Diablo 4’s new gear dye system produces some gorgeous styles

Physics-based rendering rules mean everything is customisable, but within a sensible range

There’s plenty to be excited about if you’re into fiddling with your character’s look in Diablo 4. As we’ve reported, character customisation in this entry in the RPG game series is deeper than it’s ever been, but that depth extends to equipment too. The dye system from Diablo 3, which let you change the colour of pieces of equipment, will be making a return in Diablo 4, but this time it’s going to be far more detailed than simply applying a new coat of paint to a piece of equipment.

One of the major innovations in Diablo 4 is a physics-based rendering system. Art director John Mueller explains that this is essentially a set of rules for how an object is displayed in the game – the physical properties of the materials that compose the object determine how it reflects light, for example.

That system allows for a greater level of graphical fidelity that lets Diablo 4’s camera get in closer than ever before, and it’s also being used to determine the kinds of changes you’ll be able to make to pieces of gear. Sure, you can dye fabric, but that wouldn’t work on a piece of metal armour, Mueller says.

“You can paint metal, but we don’t really do that because it feels out of character for the world,” Mueller says. “Paint is sort of a more modern thing.” Instead, you’ll customise plate armour with different metal types, and since it’s a different material, it’ll look and behave differently as it reflects light in the game world.

Mueller says the team has created four different ‘dye maps’ for each piece of customisable equipment. Leathers will have one range of potential colourations, while metals will be selected from various types like iron and gold, and fabric components have a dye map of their own.
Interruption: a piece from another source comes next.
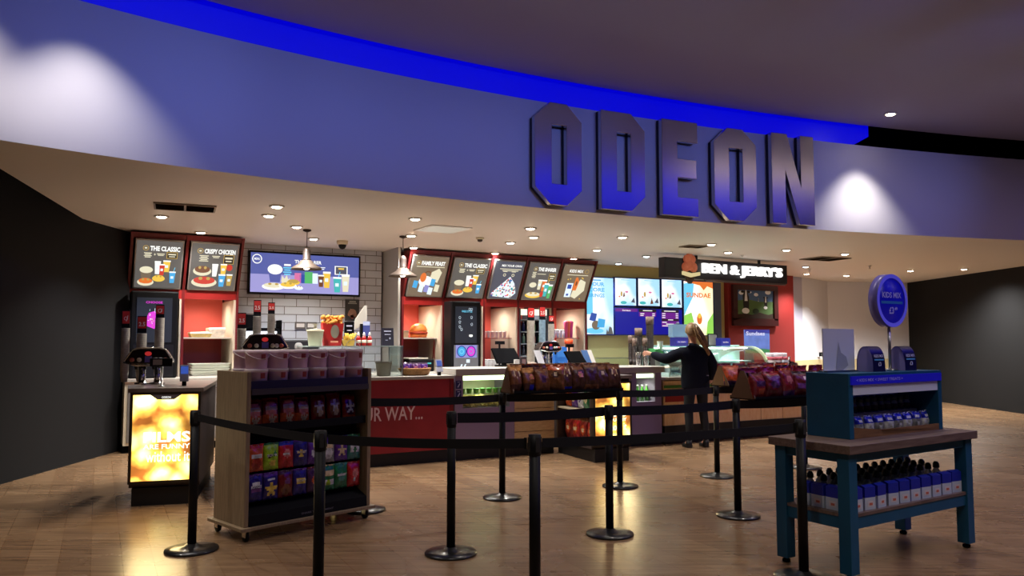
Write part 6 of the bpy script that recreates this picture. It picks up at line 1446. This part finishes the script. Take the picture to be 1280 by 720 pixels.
jk = skin_obj('jacket', [(None, [(.03, -.005, .81, (.22, .15)), (.03, -.005, .83, (.22, .15)), (.02, -.005, .98, (.225, .155)), (.015, -.01, 1.15, (.215, .15)), (0, -.01, 1.30, (.21, .14)), (0, -.01, 1.40, (.11, .085)), (0, 0, 1.46, (.065, .06))]),
     (4, [(-.19, -.005, 1.33, .10), (-.36, .11, 1.22, .085), (-.525, .285, 1.305, .05)]), (4, [(.19, -.005, 1.33, .10), (.285, -.03, 1.12, .09), (.29, .06, .93, .06)])], M_cloth, t, 2)
mb = MB(mat('reflective_tag', srgb(150, 150, 155), .4)); mb.box(.12, .15, -.175, -.165, 1.0, 1.012); mb.build('jacket_tag', jk)
for sx, yy in ((-.085, 0), (.168, 0)):
    mb = MB(mat('shoe_black', (.01, .01, .01), .5)); mb.lathe([(.0001, 0), (.05, 0), (.054, .02), (.05, .05), (.042, .09), (.036, .11), (.0001, .112)], (0, 0, 0), 20, sx=.85, sy=1.0)
    mb2 = MB(mat('shoe_black', (.01, .01, .01), .5)); mb2.M = Matrix.Translation((sx, 0, 0)); mb2.lathe([(.0001, 0), (.045, 0), (.048, .02), (.044, .055), (.038, .1), (.0001, .105)], (0, -.01, 0), 20); mb2.lathe([(.0001, 0), (.045, 0), (.047, .02), (.035, .05), (.0001, .062)], (0, .09, 0), 20, sx=.95, sy=2.0); mb2.build('shoe', t)
# hair cap and ponytail
mb = MB(M_hair); vs = []; n1, n2 = 24, 12
for i in range(n2 + 1):
    th = PI * .62 * i / n2
    for k in range(n1):
        ph = 2 * PI * k / n1; back = max(0, -math.sin(ph)); x = .096 * math.sin(th) * math.cos(ph); y = .108 * math.sin(th) * math.sin(ph); z = .108 * math.cos(th)
        if math.sin(ph) > .35 and th > 1.15: f = .87; x *= f; y *= f
        z -= .05 * back * (i / n2) ** 2; vs.append((x, .01 + y, 1.635 + z))
mb.add(vs, [(i*n1+k, (i+1)*n1+k, (i+1)*n1+(k+1)%n1, i*n1+(k+1)%n1) for i in range(n2) for k in range(n1)], True); hr = mb.build('hair', t)
o = hr.modifiers.new('s', 'SOLIDIFY'); o.thickness = .006; o.offset = 1
mb = MB(M_hair)
for s_ in range(26):
    a = rnd.uniform(0, 6.28); q = rnd.uniform(.2, 1); ox, oy = math.cos(a) * q, math.sin(a) * q
    pts = []; rr = []
    for i in range(11):
        f = i / 10; sp = .018 + .036 * math.sin(PI * min(1, f * 1.1)) ; x = .0 + .17 * f ** 1.5 + ox * sp; y = -.10 - .07 * math.sin(PI * f * .8) + oy * sp * .7; z = 1.70 - .02 * f - .40 * f ** 1.1 * (1 - .06 * q)
        pts.append((x, y, z)); rr.append(.014 * (1 - .75 * f) + .002)
    mb.tube(pts, rr, 6)
mb.build('ponytail', hr)
mb = MB(M_black); mb.lathe([(.026, -.01), (.03, 0), (.026, .01)], (0.0, -.10, 1.695), 16); mb.build('hair_tie', hr)

# ================================================================== THINGS BEHIND AND ON THE COUNTERS
def cups_tower(px, yt, yb, wpx, Y, label):
    p = at_y(px, yt, Y); z0 = 1.12; h = p.z - z0; r = wpx / FOC * Y / 2
    t = thing('cup_tower', label, 'cup stack', (p.x, Y, z0), 0, 'dark paper cup towers'); prof = [(r*.7, 0), (r*.9, .08)]; k = int((h - .1) / .022)
    for i in range(k): z = .08 + .022*i; prof += [(r*.85, z), (r, z+.016), (r, z+.02), (r*.88, z+.021)]
    mb = MB(mat('cup_dark', srgb(44, 36, 34), .5, noise=.5, nscale=30)); mb.lathe(prof, n=18); mb.build('cups', t)
    mb = MB(mat('cup_tan', srgb(112, 92, 80), .6, noise=.5, nscale=40)); zt = prof[-1][1]; mb.lathe([(r*1.02, zt - .12), (r*1.04, zt), (r*.9, zt), (r*.6, zt - .02), (.001, zt - .02)], n=18); mb.build('top_cup', t)
cups_tower(788.5, 416, 0, 7, 12.0, 'short dark cup tower, leftmost of the dark paper cups')
cups_tower(793, 420, 0, 6, 11.8, 'shortest dark cup tower in front of the others')
cups_tower(798, 407, 0, 9.5, 11.9, 'middle height dark cup tower left of the person')
cups_tower(812, 394, 0, 10, 11.95, 'tallest dark cup tower left of the person')
cups_tower(806, 420, 0, 6, 11.75, 'dark cup tower between the middle and the tallest')
for i, px in enumerate((798, 808)):
    p = at_y(px, 440, 11.6); t = thing('clear_cup', 'clear plastic cup stack before the dark cup towers, %s' % ('left', 'right')[i], 'cup', (p.x, 11.6, 1.12), 0, 'clear cup stacks')
    mb = MB(M_clear); mb.lathe([(.03, 0), (.045, .2), (.047, .2), (.032, 0)], n=18); mb.build('cups', t)
# low glass guard on the steel counter
a0 = Cf.a(745, .12); t = thing('glass_guard', 'low clear glass guard on the pale counter left of the dark cup towers', 'glass screen', Cf.w(a0, .12, 1.12), Cf.ang); w_ = Cf.a(785, .12) - a0
mb = MB(M_glass); mb.box(0, w_, 0, .006, .0, .12); mb.build('pane', t); mb = MB(M_steel); mb.box(0, w_, -.005, .012, .12, .13); mb.build('rail', t)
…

“We have lots of those palettes that you can choose, and you’ll get more over time,” Mueller tells us. You can read more about the Diablo 4 dye system in the latest entry on the official blog – as you can see from the art the team has shared, the sets have a layered look that’s packed with details. As Blizzard has explained, it’s all stuff that’s meant to hold up to close-in camera shots during cinematics, which will be done in the engine rather than as pre-rendered production pieces this time around.

There’s no Diablo 4 release date set yet, so we’ll just have to wait to start decking out characters in Sanctuary’s hottest demon-slaying fashions.